É inquietante a notícia de que arquivos militares teriam sido queimados na Base Aérea de Salvador. De acordo com reportagem do "Fantástico", da TV Globo, prontuários, fichas e relatórios produzidos por órgãos de informação das Forças Armadas foram incinerados. Parte do material escapou ao fogo. São papéis que datam de 1964 até 1994, já sob vigência do regime democrático.
O episódio deveria servir para acelerar a abertura dos arquivos da ditadura militar (1964-1985) e anteriores que ainda permaneçam secretos. Se fichários foram queimados em Salvador, há razões para temer que muitos outros papéis estejam enfrentando o mesmo destino em vários outros pontos do país. As perdas para a história podem ser irreparáveis.

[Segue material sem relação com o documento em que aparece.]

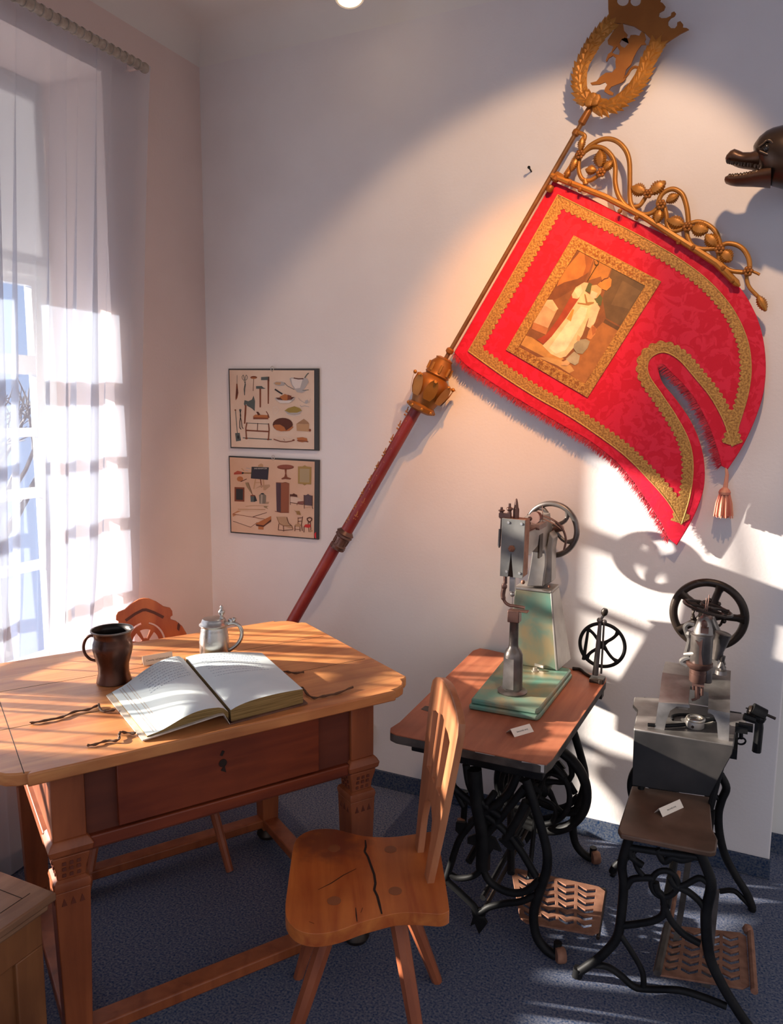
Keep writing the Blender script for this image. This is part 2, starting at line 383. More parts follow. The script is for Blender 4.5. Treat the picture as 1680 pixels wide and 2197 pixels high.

Tão importante quanto franquear o acesso do público aos arquivos históricos do regime militar e estabelecer um marco regulatório decente para a liberação de documentos secretos -do qual a lamentável figura do sigilo eterno seja definitivamente proscrita- é fomentar uma cultura do arquivo público. Tudo o que um servidor do Estado diga ou escreva no exercício de suas funções deve em princípio converter-se em documentação que um dia será franqueada à população -e ao escrutínio dos historiadores. O que quer que um agente público atuando nessa condição faça não lhe pertence nem à sua privacidade, mas à população sob cujo mandato ele agiu.
É claro que determinados papéis podem precisar permanecer ocultos por algum tempo, considerando-se que segredos de Estado são um mal necessário. Todavia o sigilo, que sempre deve ser provisório, precisa ficar restrito a casos realmente justificáveis. Preservar documentos longe dos olhos da sociedade deve ser a exceção e não a regra.
É essa cultura que está faltando ao país. Além de contribuir enormemente para a historiografia, ela ajudaria a estabelecer a noção republicana de que o servidor público deve satisfações à população.